April 23, 2015
Eager to get a ruling in a long-running case where she was the plaintiff, the lawyer Cui Hui jammed her foot against a security door in a courthouse near Beijing to stop it from closing and Judge Lai Xiulin from escaping.
There are many such doors in Chinese courtrooms, often toward the rear, and often of solid steel. They offer a safe zone for judicial personnel in a system that even the government says is beset with error, and where frustration at corrupt or politicized rulings may erupt in violence.
To get rid of Ms. Cui, Judge Lai hit her and pushed her to the ground, said her fellow lawyer Liang Xiaojun, relaying an account by Ms. Cui. Another judge, Yang Yu, ordered the court police to join in the beating, leaving her badly bruised, Mr. Liang said, citing Ms. Cui. Photographs said to be of Ms. Cui circulated online showing damage to her eyes and a bruised face and limbs.
Outraged, scores of lawyers signed a statement protesting the April 2 incident at the Tongzhou District People’s Court, and last week the Beijing authorities said they would would investigate. Court officials reached by telephone declined to comment. A faxed request for information went unanswered.
In China’s justice system, the security door has become a symbol of the antagonism between the people and the law.
‘‘In Cui Hui’s case, the judge used the security door to protect himself from a lawyer. Often it’s to protect the judge from plaintiffs or defendants,’’ Mr. Liang said in an interview in his office in west Beijing.
In a similar case this week, unidentified people in the central city of Hengyang beat several lawyers as they tried to cross a security barrier into a courthouse to pursue allegations of torture in police custody. Again, lawyers signed a petition protesting the assault.
‘‘Security doors are very common in courts here. Judges don’t feel safe,’’ nor are they respected, Mr. Liang said. ‘‘Social conflict is running high, and it’s often expressed in courts. Any judge who makes an unpopular decision is believed to be corrupt. And litigants can be very unreasonable. They don’t understand the law and may react violently.’’
So tricky has exercising the law become that judicial personnel are fleeing their jobs. The result is a shortage of qualified judges, according to Chinese news reports.
“Judge Shortage, Court Panic” was the title of an article in Southern Weekly. Another, by Xinhua, the state news agency, detailed judges’ three main complaints: low salaries, lack of respect and a sense of physical security.
The airing of the problem comes as officials try to ‘‘rule the country in accordance with the law,’’ a policy announced last year.
As citizens increasingly turn to the law to resolve disputes, the government is trying to stop judges from quitting, including mandating five- or 10-year terms of service and allocating just two 15-day periods a year during which judges may resign.

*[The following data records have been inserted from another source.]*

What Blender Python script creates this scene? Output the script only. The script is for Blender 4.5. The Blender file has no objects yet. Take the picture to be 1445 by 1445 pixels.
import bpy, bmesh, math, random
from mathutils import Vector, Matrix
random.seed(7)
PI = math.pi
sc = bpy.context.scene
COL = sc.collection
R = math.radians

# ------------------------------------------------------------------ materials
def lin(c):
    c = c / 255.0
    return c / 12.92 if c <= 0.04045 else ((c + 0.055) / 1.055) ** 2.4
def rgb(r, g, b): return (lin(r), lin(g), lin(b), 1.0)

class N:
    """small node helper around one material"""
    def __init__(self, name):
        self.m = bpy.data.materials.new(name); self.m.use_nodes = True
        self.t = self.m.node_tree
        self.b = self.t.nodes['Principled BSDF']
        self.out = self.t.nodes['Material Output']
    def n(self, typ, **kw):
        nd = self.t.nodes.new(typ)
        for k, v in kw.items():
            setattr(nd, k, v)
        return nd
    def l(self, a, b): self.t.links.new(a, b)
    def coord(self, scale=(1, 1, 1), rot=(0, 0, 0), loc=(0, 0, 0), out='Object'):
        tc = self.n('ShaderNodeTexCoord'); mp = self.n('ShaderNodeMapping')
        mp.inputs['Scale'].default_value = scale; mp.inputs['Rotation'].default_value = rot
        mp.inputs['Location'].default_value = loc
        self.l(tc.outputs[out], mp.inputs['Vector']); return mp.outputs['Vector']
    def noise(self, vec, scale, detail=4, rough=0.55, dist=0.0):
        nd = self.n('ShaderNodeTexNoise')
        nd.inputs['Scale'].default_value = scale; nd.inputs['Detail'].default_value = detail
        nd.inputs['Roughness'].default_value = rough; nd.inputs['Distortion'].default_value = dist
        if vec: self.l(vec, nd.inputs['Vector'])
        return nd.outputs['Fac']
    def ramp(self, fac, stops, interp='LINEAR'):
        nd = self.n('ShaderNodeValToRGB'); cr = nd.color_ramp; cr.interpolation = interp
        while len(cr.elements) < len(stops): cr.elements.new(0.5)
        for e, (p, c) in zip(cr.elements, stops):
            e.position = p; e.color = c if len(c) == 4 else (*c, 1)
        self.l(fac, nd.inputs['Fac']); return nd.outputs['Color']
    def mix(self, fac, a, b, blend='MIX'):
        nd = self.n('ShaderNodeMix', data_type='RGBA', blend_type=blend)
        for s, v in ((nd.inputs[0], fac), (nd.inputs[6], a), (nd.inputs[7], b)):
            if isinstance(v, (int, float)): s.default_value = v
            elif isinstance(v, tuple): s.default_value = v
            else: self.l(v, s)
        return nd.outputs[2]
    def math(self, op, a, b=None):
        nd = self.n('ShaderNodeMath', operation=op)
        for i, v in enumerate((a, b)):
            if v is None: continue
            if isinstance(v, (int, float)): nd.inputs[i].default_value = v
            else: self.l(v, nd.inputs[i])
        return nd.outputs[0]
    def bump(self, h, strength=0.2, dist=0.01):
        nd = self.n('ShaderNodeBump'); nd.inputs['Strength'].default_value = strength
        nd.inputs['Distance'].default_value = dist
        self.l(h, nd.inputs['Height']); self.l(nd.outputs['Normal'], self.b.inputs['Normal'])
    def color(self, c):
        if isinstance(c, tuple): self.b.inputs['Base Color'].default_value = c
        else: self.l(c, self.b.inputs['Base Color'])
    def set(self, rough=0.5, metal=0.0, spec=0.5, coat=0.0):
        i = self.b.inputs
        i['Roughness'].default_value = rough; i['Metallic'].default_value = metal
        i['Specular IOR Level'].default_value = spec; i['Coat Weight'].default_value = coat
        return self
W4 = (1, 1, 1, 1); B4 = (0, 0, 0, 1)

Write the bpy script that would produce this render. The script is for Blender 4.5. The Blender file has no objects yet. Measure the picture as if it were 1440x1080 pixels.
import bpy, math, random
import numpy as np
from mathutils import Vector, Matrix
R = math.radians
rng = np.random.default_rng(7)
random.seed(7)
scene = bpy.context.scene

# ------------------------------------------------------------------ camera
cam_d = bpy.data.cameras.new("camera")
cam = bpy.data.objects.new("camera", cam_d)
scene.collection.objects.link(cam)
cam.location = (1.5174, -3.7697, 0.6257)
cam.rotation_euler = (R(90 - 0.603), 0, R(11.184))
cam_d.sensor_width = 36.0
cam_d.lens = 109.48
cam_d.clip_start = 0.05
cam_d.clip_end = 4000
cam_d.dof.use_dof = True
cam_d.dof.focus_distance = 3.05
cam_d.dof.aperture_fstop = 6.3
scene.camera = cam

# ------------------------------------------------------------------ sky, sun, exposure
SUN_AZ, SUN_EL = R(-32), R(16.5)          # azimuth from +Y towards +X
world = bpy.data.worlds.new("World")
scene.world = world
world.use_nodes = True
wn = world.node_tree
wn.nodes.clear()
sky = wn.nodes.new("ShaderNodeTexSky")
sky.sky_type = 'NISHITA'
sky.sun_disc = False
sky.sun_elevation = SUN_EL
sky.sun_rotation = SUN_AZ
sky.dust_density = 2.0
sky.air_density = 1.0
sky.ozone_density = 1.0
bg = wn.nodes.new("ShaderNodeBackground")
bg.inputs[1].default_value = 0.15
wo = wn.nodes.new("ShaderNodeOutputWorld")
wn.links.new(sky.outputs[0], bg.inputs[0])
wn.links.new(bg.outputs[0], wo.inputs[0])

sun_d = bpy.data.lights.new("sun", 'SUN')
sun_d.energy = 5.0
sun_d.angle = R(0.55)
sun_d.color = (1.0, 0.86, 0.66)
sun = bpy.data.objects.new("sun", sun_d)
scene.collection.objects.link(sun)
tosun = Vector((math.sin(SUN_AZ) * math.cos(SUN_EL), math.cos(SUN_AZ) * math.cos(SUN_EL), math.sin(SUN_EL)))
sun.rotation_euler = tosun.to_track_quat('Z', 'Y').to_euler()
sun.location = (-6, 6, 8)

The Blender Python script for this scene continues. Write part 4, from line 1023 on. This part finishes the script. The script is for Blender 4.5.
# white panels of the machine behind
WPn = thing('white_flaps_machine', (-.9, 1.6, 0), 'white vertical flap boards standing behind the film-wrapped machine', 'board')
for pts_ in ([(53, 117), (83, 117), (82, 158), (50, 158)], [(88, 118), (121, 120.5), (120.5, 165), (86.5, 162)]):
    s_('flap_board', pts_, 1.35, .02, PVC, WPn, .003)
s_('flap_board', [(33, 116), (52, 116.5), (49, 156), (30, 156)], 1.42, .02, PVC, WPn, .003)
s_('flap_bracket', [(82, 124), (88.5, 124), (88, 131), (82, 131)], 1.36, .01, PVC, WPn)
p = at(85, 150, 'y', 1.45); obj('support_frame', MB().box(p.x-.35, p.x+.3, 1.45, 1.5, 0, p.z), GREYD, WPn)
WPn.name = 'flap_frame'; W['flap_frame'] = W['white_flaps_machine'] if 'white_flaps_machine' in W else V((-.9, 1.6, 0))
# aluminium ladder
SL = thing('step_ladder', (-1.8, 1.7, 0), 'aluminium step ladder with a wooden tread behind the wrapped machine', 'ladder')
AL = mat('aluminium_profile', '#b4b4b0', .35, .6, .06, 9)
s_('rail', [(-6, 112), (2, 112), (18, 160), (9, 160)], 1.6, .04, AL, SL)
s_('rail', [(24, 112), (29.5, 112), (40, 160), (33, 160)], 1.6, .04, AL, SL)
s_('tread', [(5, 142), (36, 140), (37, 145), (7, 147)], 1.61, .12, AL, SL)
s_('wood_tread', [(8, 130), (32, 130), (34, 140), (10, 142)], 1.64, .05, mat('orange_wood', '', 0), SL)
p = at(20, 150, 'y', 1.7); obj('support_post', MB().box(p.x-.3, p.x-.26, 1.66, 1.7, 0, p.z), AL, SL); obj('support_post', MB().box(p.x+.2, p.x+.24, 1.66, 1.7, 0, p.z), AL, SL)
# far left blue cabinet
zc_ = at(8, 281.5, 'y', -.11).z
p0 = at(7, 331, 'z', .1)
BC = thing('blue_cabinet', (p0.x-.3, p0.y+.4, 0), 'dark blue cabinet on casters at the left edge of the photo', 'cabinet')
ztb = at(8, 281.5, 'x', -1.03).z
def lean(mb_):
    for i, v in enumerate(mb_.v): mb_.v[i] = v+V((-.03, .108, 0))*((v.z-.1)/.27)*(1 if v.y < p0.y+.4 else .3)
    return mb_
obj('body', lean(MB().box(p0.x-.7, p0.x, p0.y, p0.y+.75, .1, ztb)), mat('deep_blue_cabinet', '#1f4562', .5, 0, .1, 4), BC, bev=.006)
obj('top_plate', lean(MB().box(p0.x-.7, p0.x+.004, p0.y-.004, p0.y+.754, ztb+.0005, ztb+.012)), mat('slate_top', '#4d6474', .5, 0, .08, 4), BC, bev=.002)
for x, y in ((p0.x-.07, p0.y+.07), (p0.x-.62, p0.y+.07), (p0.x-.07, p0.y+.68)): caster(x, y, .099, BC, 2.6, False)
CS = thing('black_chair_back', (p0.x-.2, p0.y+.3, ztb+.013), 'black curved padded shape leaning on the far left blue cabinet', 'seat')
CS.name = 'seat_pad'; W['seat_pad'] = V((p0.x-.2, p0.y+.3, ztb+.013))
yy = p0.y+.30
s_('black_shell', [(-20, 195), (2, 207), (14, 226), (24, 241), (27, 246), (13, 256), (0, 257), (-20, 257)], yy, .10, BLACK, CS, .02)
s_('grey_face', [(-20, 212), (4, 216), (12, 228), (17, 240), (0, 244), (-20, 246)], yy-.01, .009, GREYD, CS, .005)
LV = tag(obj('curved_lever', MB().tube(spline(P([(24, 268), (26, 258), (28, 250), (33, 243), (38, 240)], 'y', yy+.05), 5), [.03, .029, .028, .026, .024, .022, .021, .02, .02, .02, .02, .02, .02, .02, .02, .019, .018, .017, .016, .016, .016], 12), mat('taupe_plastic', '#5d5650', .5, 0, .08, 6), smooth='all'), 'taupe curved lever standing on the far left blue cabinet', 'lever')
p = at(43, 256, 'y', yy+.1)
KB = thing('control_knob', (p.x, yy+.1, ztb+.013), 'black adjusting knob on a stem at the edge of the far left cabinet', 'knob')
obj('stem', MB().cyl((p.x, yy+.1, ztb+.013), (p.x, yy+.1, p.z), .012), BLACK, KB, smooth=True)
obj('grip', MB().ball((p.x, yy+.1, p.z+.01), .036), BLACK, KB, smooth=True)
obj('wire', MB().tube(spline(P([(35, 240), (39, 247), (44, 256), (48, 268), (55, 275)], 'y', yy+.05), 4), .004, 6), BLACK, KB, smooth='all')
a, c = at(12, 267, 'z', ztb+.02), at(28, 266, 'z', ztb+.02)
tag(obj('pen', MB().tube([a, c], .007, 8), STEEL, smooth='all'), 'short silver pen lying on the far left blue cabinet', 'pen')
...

In March, Mu Ping, president of the Beijing Higher People’s Court, was quoted by Xinhua as saying that in the last five years ‘‘more than 500 people have left the courts.’’
‘‘Beijing’s ‘judge wastage’ is a serious phenomenon,’’ Mr. Mu said. It was especially apparent at the lower-level courts: ‘‘Things are down to the bone, and the speed of departures is increasing,’’ Mr. Mu added.